Generative artificial intelligence (AI) is one of the most exciting technologies in decades, with an exponential adoption curve, making it critical for CIOs and IT leaders to prepare for how it’ll show up across the enterprise.

By Zuko Mdwaba, Salesforce area vice-president/Africa executive and South Africa country leader

Combining AI technologies, automation at scale and real-time data analytics can help organisations make every employee more productive and every customer experience better.

Generative AI – which not only classifies or predicts, but creates its own content with a human-like command of language – won’t just enhance work, but transform it fundamentally.

 

AI is placing tools of unprecedented power, flexibility, and even personalisation into everyone’s hands, requiring little more than natural language to operate, assisting us in many parts of our lives, taking on the role of super powered collaborators.

 

Connecting with customers in new ways

Research shows that 65% of consumers say they will remain loyal to companies that offer a more personalised experience, with over 60% expecting companies to react instantly with up-to-date information when transferred between departments.Generative AI has the potential to elevate the customer experience through deeper insights to help organisations connect with their customers in new, more relevant ways.

For example, customer service agents can automatically generate knowledge articles from past case notes, and auto-generate personalised agent chat replies to increase customer satisfaction through personalised and expedited service interactions.

For sales representatives, they can auto-generate sales tasks like composing emails, scheduling meetings, and preparing for the next interaction. Similarly, marketers can generate personalised content faster to engage customers and prospects across email, mobile, web, and advertising.
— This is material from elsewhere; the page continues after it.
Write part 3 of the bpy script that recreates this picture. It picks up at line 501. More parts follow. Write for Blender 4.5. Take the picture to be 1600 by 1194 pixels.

AI is not what most influences business growth and customer retention, of course. Across every industry, costs and availability of products and services are among several factors which support or hinder companies’ efforts to meet customer expectations. Rather, it is how organisations understand the key dimensions of growth and customer loyalty, and thereafter embed AI into their business processes that will make them more powerful.

Combining generative AI and collaborative technologies will deliver greater productivity for customers and companies alike. AI-powered conversation summaries and research tools, for instance, will help users catch up on what’s happening quicker and instantly find answers on any project or topic — whether they’re researching best practices or prospecting a new account. Drafting messages in seconds to communicate with customers and teams, spending less time crafting replies and meeting notes, means more time putting plans in action.
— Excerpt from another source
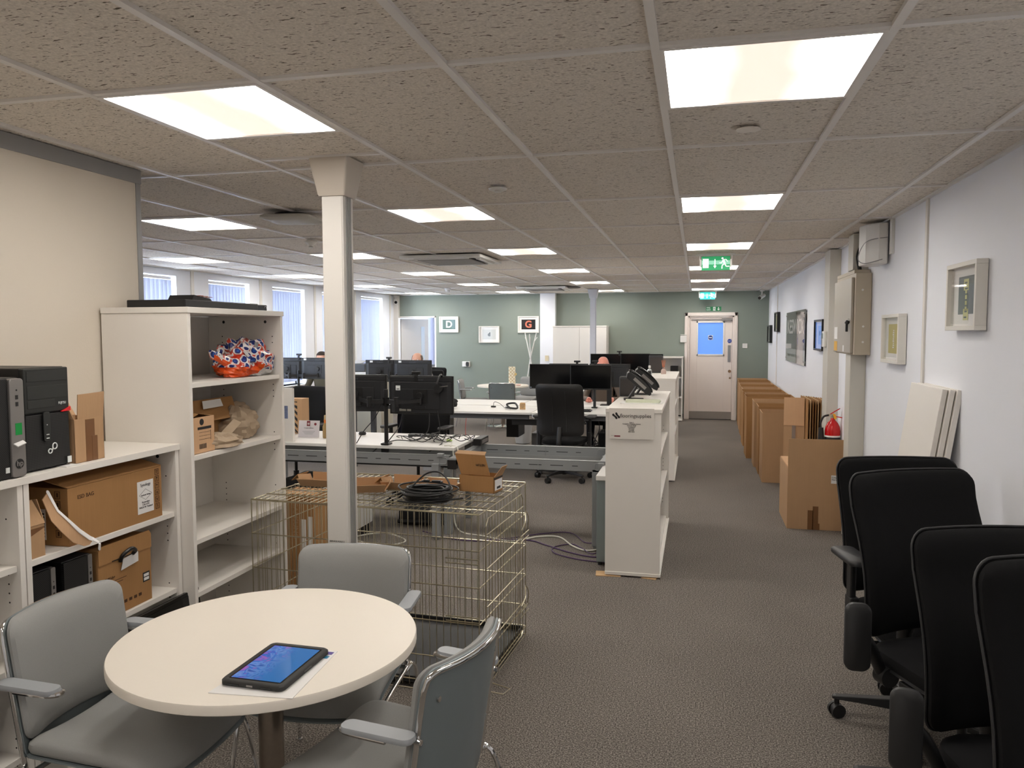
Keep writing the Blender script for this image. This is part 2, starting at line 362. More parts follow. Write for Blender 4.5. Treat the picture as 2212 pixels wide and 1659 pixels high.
def ob(name, mb, mats, parent=None, bevel=0, smooth=False, label=None, ang=40, kind=None, loc=None, rot=None, seg=2):
    me = bpy.data.meshes.new(name); me.from_pydata(mb.v, [], mb.f)
    if not isinstance(mats, (list, tuple)): mats = [mats]
    for m_ in mats: me.materials.append(m_)
    me.polygons.foreach_set('material_index', mb.m)
    import bmesh
    bm = bmesh.new(); bm.from_mesh(me); bmesh.ops.recalc_face_normals(bm, faces=bm.faces); bm.to_mesh(me); bm.free()
    if smooth or bevel:
        me.polygons.foreach_set('use_smooth', [True]*len(me.polygons)); me.set_sharp_from_angle(angle=math.radians(ang))
    o = bpy.data.objects.new(name, me); COL.objects.link(o)
    if parent: o.parent = parent
    if loc: o.location = loc
    if rot: o.rotation_euler = rot
    if bevel:
        b = o.modifiers.new('bevel', 'BEVEL'); b.width = bevel; b.segments = seg; b.limit_method = 'ANGLE'; b.angle_limit = math.radians(50)
        me.polygons.foreach_set('use_smooth', [False]*len(me.polygons)) if not smooth else None
    if label: o['label'] = label
    if kind: o['kind'] = kind
    return o
def tag(o, label, cat, group=None):
    o['label'] = label; o['category'] = cat
    if group: o['group'] = group
    return o
def thing(name, label, cat, loc=(0,0,0), rz=0, group=None):
    o = bpy.data.objects.new(name, None); COL.objects.link(o); o.empty_display_size = .1
    o.location = loc; o.rotation_euler = (0, 0, math.radians(rz))
    return tag(o, label, cat, group)
def struct(name, mb, mats, **k): return ob(name, mb, mats, kind='structure', **k)
def kids(o): return [c for c in bpy.data.objects if c.parent == o]
def copy_tree(o, parent=None):
    c = o.copy(); COL.objects.link(c)
    if parent: c.parent = parent
    for ch in kids(o): copy_tree(ch, c)
    return c
def dup(root, loc, rz, label=None, group=None):
    r = copy_tree(root); r.location = loc; r.rotation_euler = (0, 0, math.radians(rz))
    if label: r['label'] = label
    if group: r['group'] = group
    return r
def text(name, s, size, m, parent, loc, rot=(0,0,0), align='LEFT', ext=.0004, space=1.0, sx=1.0, bold=0, label=None):
    cu = bpy.data.curves.new(name, 'FONT'); cu.body = s; cu.size = size; cu.align_x = align; cu.extrude = ext; cu.space_character = space; cu.offset = bold
    t = bpy.data.objects.new(name, cu); COL.objects.link(t)
    me = bpy.data.meshes.new_from_object(t.evaluated_get(bpy.context.evaluated_depsgraph_get()))
    bpy.data.objects.remove(t); bpy.data.curves.remove(cu)
    me.materials.clear(); me.materials.append(m)
    o = bpy.data.objects.new(name, me); COL.objects.link(o)
    if parent: o.parent = parent
    o.location = loc; o.rotation_euler = rot; o.scale = (sx, 1, 1)
    if label: o['label'] = label
    return o
FY = (PI/2, 0, 0)             # writing that faces -Y
FX = (PI/2, 0, PI/2)          # writing that faces +X
FXN = (PI/2, 0, -PI/2)        # writing that faces -X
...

Accelerating employee productivity and connecting directly with customers will be key drivers of business efficiency and growth.

 

Making AI a safer and transparent partner

The power of Generative AI is not without risks, however. Although it gets a lot of things right, it can get many things wrong. As businesses look to adapt these technologies, it’s critical that they do so with care.
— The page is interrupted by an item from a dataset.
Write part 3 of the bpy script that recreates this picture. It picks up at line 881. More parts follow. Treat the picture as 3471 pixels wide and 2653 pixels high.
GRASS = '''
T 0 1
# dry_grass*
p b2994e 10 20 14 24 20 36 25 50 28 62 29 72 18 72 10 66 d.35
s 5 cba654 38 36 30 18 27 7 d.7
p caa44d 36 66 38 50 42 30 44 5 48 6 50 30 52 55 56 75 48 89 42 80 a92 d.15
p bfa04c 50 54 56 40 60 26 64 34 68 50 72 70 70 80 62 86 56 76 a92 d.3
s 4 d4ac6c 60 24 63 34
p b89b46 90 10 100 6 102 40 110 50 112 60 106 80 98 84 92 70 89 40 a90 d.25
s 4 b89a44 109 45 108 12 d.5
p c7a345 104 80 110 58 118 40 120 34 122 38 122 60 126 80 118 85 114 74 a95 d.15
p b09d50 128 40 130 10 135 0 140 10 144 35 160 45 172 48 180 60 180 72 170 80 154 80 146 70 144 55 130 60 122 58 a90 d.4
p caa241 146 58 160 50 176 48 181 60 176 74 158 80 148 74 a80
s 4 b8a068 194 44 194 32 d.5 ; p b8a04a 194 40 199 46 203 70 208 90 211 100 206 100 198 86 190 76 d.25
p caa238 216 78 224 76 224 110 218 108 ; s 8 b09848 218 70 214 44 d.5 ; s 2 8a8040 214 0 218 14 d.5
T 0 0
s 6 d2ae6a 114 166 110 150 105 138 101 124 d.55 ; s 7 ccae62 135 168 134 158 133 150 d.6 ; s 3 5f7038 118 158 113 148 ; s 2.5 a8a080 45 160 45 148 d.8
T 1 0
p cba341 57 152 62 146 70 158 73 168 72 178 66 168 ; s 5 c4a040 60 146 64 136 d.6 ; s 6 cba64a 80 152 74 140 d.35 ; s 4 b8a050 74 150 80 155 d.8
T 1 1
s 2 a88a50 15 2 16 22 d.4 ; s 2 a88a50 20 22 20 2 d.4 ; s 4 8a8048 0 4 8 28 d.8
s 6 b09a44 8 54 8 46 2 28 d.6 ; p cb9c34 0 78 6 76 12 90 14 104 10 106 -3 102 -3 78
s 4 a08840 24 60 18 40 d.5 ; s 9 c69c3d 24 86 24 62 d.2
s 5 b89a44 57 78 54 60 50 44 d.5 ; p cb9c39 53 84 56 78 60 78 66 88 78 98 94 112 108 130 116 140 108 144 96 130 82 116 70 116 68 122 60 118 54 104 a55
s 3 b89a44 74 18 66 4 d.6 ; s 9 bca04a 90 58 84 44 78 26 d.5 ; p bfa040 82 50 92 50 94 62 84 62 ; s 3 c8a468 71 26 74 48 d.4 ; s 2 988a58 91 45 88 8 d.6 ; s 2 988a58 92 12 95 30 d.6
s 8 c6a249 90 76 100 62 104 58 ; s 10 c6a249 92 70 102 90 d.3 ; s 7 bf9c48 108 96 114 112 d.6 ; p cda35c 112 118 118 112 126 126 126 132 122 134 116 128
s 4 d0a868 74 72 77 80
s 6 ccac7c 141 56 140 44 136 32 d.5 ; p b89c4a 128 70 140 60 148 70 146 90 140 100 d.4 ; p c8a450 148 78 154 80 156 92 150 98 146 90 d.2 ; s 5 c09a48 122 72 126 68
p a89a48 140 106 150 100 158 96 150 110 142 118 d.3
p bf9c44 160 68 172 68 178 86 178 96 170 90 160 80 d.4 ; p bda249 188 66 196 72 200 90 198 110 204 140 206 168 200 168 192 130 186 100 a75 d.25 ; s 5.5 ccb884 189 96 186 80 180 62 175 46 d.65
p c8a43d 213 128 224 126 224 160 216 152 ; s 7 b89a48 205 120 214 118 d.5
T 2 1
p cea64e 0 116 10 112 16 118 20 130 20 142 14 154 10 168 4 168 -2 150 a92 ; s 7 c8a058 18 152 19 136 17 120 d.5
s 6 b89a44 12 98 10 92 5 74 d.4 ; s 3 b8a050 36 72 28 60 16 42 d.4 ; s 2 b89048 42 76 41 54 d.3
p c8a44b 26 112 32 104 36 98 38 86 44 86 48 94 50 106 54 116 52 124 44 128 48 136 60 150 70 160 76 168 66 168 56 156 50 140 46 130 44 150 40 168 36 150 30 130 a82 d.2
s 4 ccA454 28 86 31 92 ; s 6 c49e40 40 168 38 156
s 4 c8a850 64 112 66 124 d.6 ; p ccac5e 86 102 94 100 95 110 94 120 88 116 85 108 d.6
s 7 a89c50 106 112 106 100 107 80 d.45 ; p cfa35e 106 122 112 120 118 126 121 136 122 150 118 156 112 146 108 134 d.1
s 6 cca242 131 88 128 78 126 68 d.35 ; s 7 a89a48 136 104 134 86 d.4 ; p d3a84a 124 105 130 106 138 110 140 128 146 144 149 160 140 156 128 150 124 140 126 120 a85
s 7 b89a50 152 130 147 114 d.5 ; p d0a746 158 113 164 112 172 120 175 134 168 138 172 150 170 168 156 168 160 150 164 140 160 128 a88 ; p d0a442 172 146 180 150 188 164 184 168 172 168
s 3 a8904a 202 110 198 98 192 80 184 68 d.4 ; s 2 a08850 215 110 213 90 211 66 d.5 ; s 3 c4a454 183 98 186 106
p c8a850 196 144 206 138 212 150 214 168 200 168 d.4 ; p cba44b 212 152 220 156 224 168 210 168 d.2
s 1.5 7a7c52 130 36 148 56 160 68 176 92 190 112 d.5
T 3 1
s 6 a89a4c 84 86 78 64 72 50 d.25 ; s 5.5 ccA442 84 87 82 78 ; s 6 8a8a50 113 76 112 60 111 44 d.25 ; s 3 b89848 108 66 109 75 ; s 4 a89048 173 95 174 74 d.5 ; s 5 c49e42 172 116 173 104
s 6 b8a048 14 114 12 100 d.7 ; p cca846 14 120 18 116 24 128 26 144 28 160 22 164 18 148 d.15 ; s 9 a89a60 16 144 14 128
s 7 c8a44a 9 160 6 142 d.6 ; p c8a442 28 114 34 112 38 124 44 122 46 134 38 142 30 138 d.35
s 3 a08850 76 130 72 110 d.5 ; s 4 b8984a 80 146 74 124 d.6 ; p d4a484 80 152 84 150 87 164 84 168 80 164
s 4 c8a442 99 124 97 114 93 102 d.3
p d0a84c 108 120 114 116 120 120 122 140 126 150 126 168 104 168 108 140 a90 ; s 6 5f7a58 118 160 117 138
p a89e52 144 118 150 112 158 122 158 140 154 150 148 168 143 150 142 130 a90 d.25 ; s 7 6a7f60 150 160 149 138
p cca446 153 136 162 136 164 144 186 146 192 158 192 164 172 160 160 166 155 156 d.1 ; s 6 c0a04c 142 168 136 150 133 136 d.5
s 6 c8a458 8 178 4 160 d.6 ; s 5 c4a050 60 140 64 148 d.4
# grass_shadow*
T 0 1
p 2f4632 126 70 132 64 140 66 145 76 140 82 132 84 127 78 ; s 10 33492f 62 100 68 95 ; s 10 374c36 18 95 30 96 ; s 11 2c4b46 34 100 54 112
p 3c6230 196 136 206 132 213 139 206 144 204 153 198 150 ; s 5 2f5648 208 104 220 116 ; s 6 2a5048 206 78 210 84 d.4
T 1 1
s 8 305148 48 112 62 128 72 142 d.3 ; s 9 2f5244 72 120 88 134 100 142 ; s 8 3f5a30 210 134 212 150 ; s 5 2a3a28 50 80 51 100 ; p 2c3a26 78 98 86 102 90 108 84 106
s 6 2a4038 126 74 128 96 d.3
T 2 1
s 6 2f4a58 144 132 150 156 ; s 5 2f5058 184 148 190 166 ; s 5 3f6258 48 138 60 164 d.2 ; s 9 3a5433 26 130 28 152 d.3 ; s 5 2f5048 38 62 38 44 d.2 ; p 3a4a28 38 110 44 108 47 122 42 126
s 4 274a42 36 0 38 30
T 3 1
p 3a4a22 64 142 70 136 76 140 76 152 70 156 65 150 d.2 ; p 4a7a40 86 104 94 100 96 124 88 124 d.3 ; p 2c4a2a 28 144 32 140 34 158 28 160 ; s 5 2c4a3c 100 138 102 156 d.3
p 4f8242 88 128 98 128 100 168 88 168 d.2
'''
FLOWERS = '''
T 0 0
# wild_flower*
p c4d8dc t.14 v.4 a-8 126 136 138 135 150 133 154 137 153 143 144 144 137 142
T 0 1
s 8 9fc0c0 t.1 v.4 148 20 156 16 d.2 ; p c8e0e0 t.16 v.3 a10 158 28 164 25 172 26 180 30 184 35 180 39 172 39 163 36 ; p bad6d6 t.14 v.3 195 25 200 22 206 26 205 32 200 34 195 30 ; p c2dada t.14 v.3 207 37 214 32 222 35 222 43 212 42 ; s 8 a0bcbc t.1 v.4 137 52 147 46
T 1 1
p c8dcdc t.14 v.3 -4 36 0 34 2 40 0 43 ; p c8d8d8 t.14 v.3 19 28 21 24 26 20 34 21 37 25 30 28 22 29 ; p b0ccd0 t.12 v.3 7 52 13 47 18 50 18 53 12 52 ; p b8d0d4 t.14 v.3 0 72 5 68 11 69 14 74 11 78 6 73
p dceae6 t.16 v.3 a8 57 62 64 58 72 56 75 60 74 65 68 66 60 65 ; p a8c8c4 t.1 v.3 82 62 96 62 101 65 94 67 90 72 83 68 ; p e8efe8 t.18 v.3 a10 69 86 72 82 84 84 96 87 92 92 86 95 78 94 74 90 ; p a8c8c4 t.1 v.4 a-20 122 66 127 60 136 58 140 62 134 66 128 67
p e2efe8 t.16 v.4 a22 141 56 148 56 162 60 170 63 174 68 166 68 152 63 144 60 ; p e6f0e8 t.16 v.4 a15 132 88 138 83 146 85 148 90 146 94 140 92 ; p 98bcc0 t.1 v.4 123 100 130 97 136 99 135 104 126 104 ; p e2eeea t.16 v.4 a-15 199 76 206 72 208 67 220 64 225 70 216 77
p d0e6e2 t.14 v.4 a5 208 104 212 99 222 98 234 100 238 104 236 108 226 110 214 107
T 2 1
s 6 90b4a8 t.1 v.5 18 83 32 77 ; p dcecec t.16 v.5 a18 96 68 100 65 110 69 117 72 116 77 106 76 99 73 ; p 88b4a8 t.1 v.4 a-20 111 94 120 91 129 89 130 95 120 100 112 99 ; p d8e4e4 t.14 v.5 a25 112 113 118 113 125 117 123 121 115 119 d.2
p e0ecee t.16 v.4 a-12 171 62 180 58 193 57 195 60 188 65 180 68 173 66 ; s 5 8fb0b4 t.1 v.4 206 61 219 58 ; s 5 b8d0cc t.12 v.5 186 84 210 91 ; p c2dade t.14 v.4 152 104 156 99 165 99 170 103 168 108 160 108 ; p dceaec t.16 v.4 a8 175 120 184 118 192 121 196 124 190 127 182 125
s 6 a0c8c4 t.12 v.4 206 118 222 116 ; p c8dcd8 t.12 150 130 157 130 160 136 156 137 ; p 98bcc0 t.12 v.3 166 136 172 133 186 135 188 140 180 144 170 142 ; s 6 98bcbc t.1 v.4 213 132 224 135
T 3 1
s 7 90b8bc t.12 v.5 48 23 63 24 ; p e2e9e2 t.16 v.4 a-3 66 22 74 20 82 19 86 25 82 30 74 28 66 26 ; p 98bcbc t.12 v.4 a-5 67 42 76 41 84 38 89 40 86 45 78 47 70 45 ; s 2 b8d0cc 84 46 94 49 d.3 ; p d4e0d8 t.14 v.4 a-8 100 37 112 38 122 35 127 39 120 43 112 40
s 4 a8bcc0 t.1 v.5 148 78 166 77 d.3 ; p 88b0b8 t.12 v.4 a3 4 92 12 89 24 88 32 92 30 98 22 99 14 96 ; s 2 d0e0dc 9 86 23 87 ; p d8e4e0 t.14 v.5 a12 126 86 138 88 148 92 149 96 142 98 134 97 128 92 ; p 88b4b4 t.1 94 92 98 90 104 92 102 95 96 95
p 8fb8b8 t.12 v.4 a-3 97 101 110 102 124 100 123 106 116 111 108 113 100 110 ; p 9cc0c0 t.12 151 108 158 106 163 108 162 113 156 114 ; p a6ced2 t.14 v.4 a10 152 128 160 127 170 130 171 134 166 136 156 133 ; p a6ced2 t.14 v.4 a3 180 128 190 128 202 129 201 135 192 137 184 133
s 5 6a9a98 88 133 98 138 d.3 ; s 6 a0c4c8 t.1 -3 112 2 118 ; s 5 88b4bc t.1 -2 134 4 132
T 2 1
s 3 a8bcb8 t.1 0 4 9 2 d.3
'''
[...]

At Salesforce, like all of our innovations, we are embedding ethical guardrails and guidance across our products to help customers innovate responsibly — and catch potential problems before they happen. We’ve set out five guidelines we’re using to guide the development of trusted generative AI, at Salesforce and beyond: accuracy, safety, honesty, empowerment, and sustainability.

AI is only as good as the data that’s powering it along with keeping humans in the loop to check and verify. Trust must be the most critical element of its development, the content these models create, and the platforms on which they run. Guidelines are available to help organisations with the responsible development and implementation of generative AI.

To make AI safer and more transparent, we must begin with awareness. Business leaders must educate themselves on the implications of AI and equip users with a better understanding of its strengths and weaknesses. Providing explainability or citing sources for why and how an AI system created the content it did can also address issues of trust and accuracy.

The world must be given good reasons to trust these models at every level. If we can deliver that, without compromise, there’s no doubt that this technology will change the world for the better.